◆ **ROWS**:
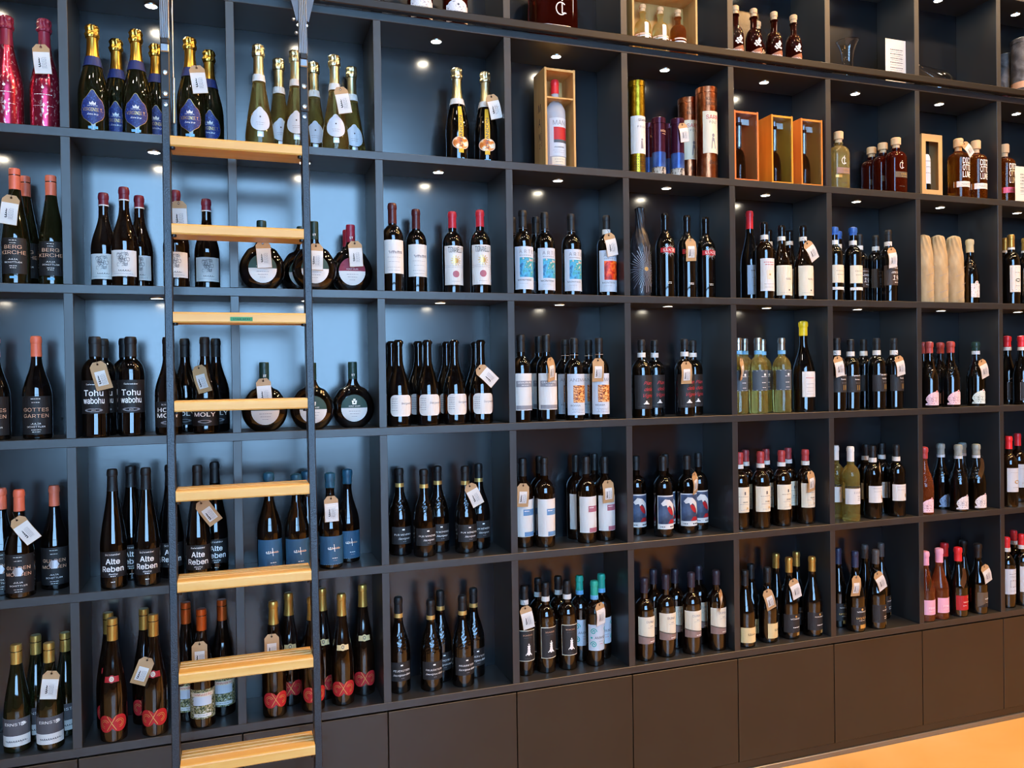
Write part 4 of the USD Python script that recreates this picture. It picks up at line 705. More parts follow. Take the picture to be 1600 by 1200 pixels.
Kind('mini', 'small spirit bottle in the open crate with hanging white strip', 'small spirit bottles in the crate', H=.205, R=.0325, RY=.0325, thick=.0325, ex=2.05, rn=.011, zs=.52, zn=.70, stop=.03, rs=.0135, glass='glass_pale', stopm='cork', els2=[L('paper_peach', rect(.07, .076, .082), 'stripe'), L('paper_white', rect(.07, .068, .074), 'stripe'), L('paper_white', rect(.018, .035, .125), 'strip_label')], **SPB)
Kind('miniamb', 'small amber spirit bottle in the open crate with pale stripes', None, H=.205, R=.0325, RY=.0325, thick=.0325, ex=2.05, rn=.011, zs=.52, zn=.70, stop=.03, rs=.0135, glass='glass_amber', stopm='cork', els2=[L('paper_peach', rect(.078, .076, .082), 'stripe'), L('paper_white', rect(.078, .064, .070), 'stripe')], **SPB)
SASH = affinity.rotate(sbox(-.036, .040, .034, .064), 22, origin=(0, .052))
Kind('grape', 'dark spirit bottle with white berries and copper sash', 'dark spirit bottles with copper sashes', H=.245, R=.034, RY=.034, thick=.034, ex=2.05, rn=.0135, zs=.42, zn=.66, stop=.035, rs=.0155, glass='glass_mahogany', stopm='cork', els2=[L('paper_terracotta', SASH, 'sash'), T('ink_white', 'Camilla', .010, .052, .002, slant=.5), L('ink_white', unary_union([disc(.0042, z, u) for u, z in [(.004, .082), (.013, .086), (.022, .084), (.008, .092), (.017, .095), (.012, .102), (.021, .103), (.003, .099), (-.002, .089), (.016, .110)]]), 'berries'), L('paper_white', sbox(-.004, .012, .012, .026), 'base_label')], **SPB)
Kind('grappa', 'long-necked spirit bottle inside orange wooden box', None, H=.215, R=.027, RY=.027, thick=.027, ex=2.05, rn=.0085, zs=.16, zn=.50, stop=.02, rs=.010, glass='glass_cognac', stopm='ink_silver', collar='ink_silver', els2=[], **SPB)
K('boxed', 'red-capped bottle in clear film inside the pale wooden box', None, 'bordeaux', .318, .0400, 'acetate', ('cap_brightred', .84, 'foil'),
  lambda h: [L('paper_cool', rect(.078, .115*h, .545*h)), T('ink_light', 'MAN', .018, .49*h, wmax=.05), Pp('paper_scarlet', sbox(-.022, .30*h, .036, .44*h)), Pp('paper_slate', sbox(-.022, .265*h, .036, .30*h)), T('ink_grey', 'AMARONE', .006, .215*h), lines('ink_light', .05, [.18*h, .155*h], .001), L('paper_cream', rect(.060, .02*h, .105*h), 'lower_label'), lines('ink_grey', .04, [.08*h, .05*h], .001)], gname='clear_film')
K('darkwin', 'dark bottle with white label inside the windowed box', None, 'bordeaux', .205, .026, 'glass_black', ('cap_black', .8, 'foil'), lambda h: [L('paper_cool', rect(.05, .22*h, .72*h)), lines('ink_grey', .03, [.6*h, .5*h, .4*h], .002)], rn=.010)
# --- tubes and wrapped cases
def gtube(path, k):
    kw = k.kw; H, R = kw['H'], kw['R']; zl = H-.022
    k.P = [(0, 0)]*3+[(R, 0), (R, H)]
    segs = kw.get('segs')
    part(path, 'tube_body', lathe([(0, 0), (R-.0015, 0), (R, .002), (R, zl), (R-.001, zl)], 44), _m[kw['mat']], True)
    if segs:
        for nm, mt, a, b in segs: part(path, nm, lathe([(R, a*H), (R+.0007, a*H+.0004), (R+.0007, b*H-.0004), (R, b*H)], 44), _m[mt], True)
    part(path, 'lid', lathe([(R-.001, zl), (R+.0016, zl+.0005), (R+.0016, H-.003), (R-.001, H-.001), (R-.004, H), (R-.006, H-.002), (0, H-.002)], 44), _m[kw.get('lidm', kw['mat'])], True)
    k.labels(path, Surf('lathe', k.P, R), H, kw.get('els2', []))
TU = dict(name='gift_tube', cat='tube', maker=gtube)
def poli(m, t): return [L('paper_white', sbox(-.046, .085, .046, .205)), T(m, 'SARPA', .012, .185, .004, stretch=1.2), T('ink_grey', 'P O L I', .006, .165, .002), Fp('ink_light', unary_union([Polygon([(-.004, .10), (.010, .10), (.006, .125), (-.002, .128)]), disc(.004, .132, .002)])), Pp('paper_terracotta' if 0 else 'paper_mauve', disc(.008, .150, .036), 'seal')]
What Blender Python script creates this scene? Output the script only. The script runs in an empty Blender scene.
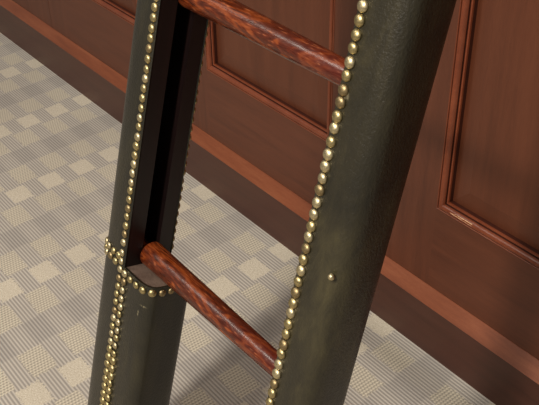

◆ **TASK REQUIREMENTS**: Transcribe the listing in full and omit the pictures.

◆ **RESULT**:
Write part 4 of the USD Python script that recreates this picture. It picks up at line 705. More parts follow. Take the picture to be 1600 by 1200 pixels.
Kind('mini', 'small spirit bottle in the open crate with hanging white strip', 'small spirit bottles in the crate', H=.205, R=.0325, RY=.0325, thick=.0325, ex=2.05, rn=.011, zs=.52, zn=.70, stop=.03, rs=.0135, glass='glass_pale', stopm='cork', els2=[L('paper_peach', rect(.07, .076, .082), 'stripe'), L('paper_white', rect(.07, .068, .074), 'stripe'), L('paper_white', rect(.018, .035, .125), 'strip_label')], **SPB)
Kind('miniamb', 'small amber spirit bottle in the open crate with pale stripes', None, H=.205, R=.0325, RY=.0325, thick=.0325, ex=2.05, rn=.011, zs=.52, zn=.70, stop=.03, rs=.0135, glass='glass_amber', stopm='cork', els2=[L('paper_peach', rect(.078, .076, .082), 'stripe'), L('paper_white', rect(.078, .064, .070), 'stripe')], **SPB)
SASH = affinity.rotate(sbox(-.036, .040, .034, .064), 22, origin=(0, .052))
Kind('grape', 'dark spirit bottle with white berries and copper sash', 'dark spirit bottles with copper sashes', H=.245, R=.034, RY=.034, thick=.034, ex=2.05, rn=.0135, zs=.42, zn=.66, stop=.035, rs=.0155, glass='glass_mahogany', stopm='cork', els2=[L('paper_terracotta', SASH, 'sash'), T('ink_white', 'Camilla', .010, .052, .002, slant=.5), L('ink_white', unary_union([disc(.0042, z, u) for u, z in [(.004, .082), (.013, .086), (.022, .084), (.008, .092), (.017, .095), (.012, .102), (.021, .103), (.003, .099), (-.002, .089), (.016, .110)]]), 'berries'), L('paper_white', sbox(-.004, .012, .012, .026), 'base_label')], **SPB)
Kind('grappa', 'long-necked spirit bottle inside orange wooden box', None, H=.215, R=.027, RY=.027, thick=.027, ex=2.05, rn=.0085, zs=.16, zn=.50, stop=.02, rs=.010, glass='glass_cognac', stopm='ink_silver', collar='ink_silver', els2=[], **SPB)
K('boxed', 'red-capped bottle in clear film inside the pale wooden box', None, 'bordeaux', .318, .0400, 'acetate', ('cap_brightred', .84, 'foil'),
  lambda h: [L('paper_cool', rect(.078, .115*h, .545*h)), T('ink_light', 'MAN', .018, .49*h, wmax=.05), Pp('paper_scarlet', sbox(-.022, .30*h, .036, .44*h)), Pp('paper_slate', sbox(-.022, .265*h, .036, .30*h)), T('ink_grey', 'AMARONE', .006, .215*h), lines('ink_light', .05, [.18*h, .155*h], .001), L('paper_cream', rect(.060, .02*h, .105*h), 'lower_label'), lines('ink_grey', .04, [.08*h, .05*h], .001)], gname='clear_film')
K('darkwin', 'dark bottle with white label inside the windowed box', None, 'bordeaux', .205, .026, 'glass_black', ('cap_black', .8, 'foil'), lambda h: [L('paper_cool', rect(.05, .22*h, .72*h)), lines('ink_grey', .03, [.6*h, .5*h, .4*h], .002)], rn=.010)
# --- tubes and wrapped cases
def gtube(path, k):
    kw = k.kw; H, R = kw['H'], kw['R']; zl = H-.022
    k.P = [(0, 0)]*3+[(R, 0), (R, H)]
    segs = kw.get('segs')
    part(path, 'tube_body', lathe([(0, 0), (R-.0015, 0), (R, .002), (R, zl), (R-.001, zl)], 44), _m[kw['mat']], True)
    if segs:
        for nm, mt, a, b in segs: part(path, nm, lathe([(R, a*H), (R+.0007, a*H+.0004), (R+.0007, b*H-.0004), (R, b*H)], 44), _m[mt], True)
    part(path, 'lid', lathe([(R-.001, zl), (R+.0016, zl+.0005), (R+.0016, H-.003), (R-.001, H-.001), (R-.004, H), (R-.006, H-.002), (0, H-.002)], 44), _m[kw.get('lidm', kw['mat'])], True)
    k.labels(path, Surf('lathe', k.P, R), H, kw.get('els2', []))
TU = dict(name='gift_tube', cat='tube', maker=gtube)
def poli(m, t): return [L('paper_white', sbox(-.046, .085, .046, .205)), T(m, 'SARPA', .012, .185, .004, stretch=1.2), T('ink_grey', 'P O L I', .006, .165, .002), Fp('ink_light', unary_union([Polygon([(-.004, .10), (.010, .10), (.006, .125), (-.002, .128)]), disc(.004, .132, .002)])), Pp('paper_terracotta' if 0 else 'paper_mauve', disc(.008, .150, .036), 'seal')]
What Blender Python script creates this scene? Output the script only. The script runs in an empty Blender scene.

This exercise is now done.